Mourners gather for a vigil at the scene of a mass shooting, Sunday, Aug. 4, 2019, in Dayton, Ohio.
John Minchillo
/
Associated Press
Mourners gather for a vigil at the scene of a mass shooting, Sunday, Aug. 4, 2019, in Dayton, Ohio.

Ohio's new "Stand Your Ground" law goes into effect Tuesday. The measure approved in December removes the duty to retreat before using deadly force in self-defense.

Gun control advocates say it will make Ohio a more dangerous place to live.

“As these kind of laws have gone into effect, it’s never good news. we don’t have fewer shootings or fewer deaths, they all increase,” says Toby Hoover, the founder of the Ohio Coalition Against Gun Violence.

She points to Florida, where she says gun homicides increased by 32% after their "Stand Your Ground" went into effect in 2005.

Rob Sexton, with Buckeye Firearms, calls those statistics into question.

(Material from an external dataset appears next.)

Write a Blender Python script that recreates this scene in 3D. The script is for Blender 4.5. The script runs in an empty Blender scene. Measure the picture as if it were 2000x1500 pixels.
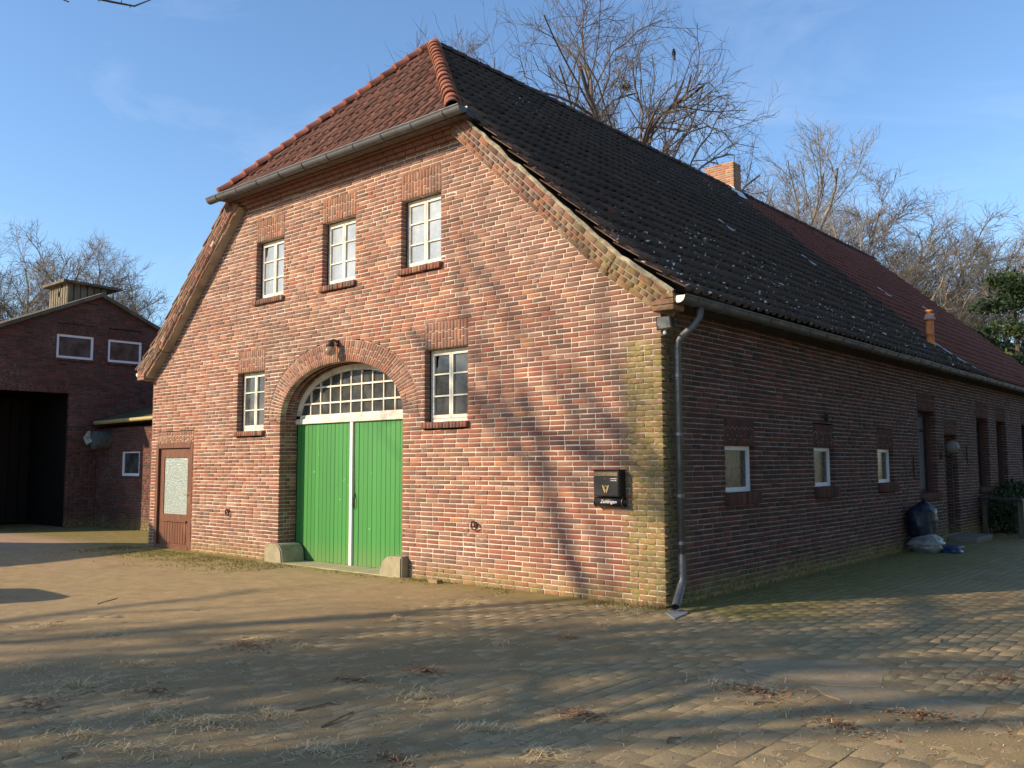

"I’ve seen some of the studies that claim that removal of duty to retreat causes more gun deaths, and I find the origin of them to already have an advocacy position of removal of the firearms industry," Sexton says.

Ohio expanded self-defense laws in 2008, but until now, people in public had to try to retreat before using deadly force. Hoover says the problem with the law is that removes that "duty to retreat."

“You were never expected by Ohio law not to defend yourself, that’s always been in there,” she says.

This change, Hoover says, removes the incentive to de-escalate.

“There’s a huge difference between somebody coming up and touching you or being in your space and threatening you with something, vs. ‘I’m afraid because I don’t like the looks of those people' or 'I don’t like what they’re doing and now they said something to me that makes me fearful,’ when it’s not really a dangerous situation," she says.

Sexton points out that this measure doesn't lower the standards of self-defense. He says the measure simply makes Ohio law uniform across the board, since the 2008 law known as the "castle doctrine" removed the duty to retreat in one's car or home.

"We’ve always felt that’s a grave inconsistency to say, 'Before you have your ability to defend yourself in some situations, you have to analyze avenues of retreat, but in other situations you don’t have that duty,'" he says.

Supporters of "Stand Your Ground," which passed the Ohio legislature with no Democratic votes, argue it allows people to defend themselves.

"My right to defend myself in the United States and in Ohio from serious bodily harm or death should be extended to anywhere I am lawfully allowed to be without a duty to retreat," said Republican state Rep. Kyle Koehler (R-Springfield), who proposed the measure.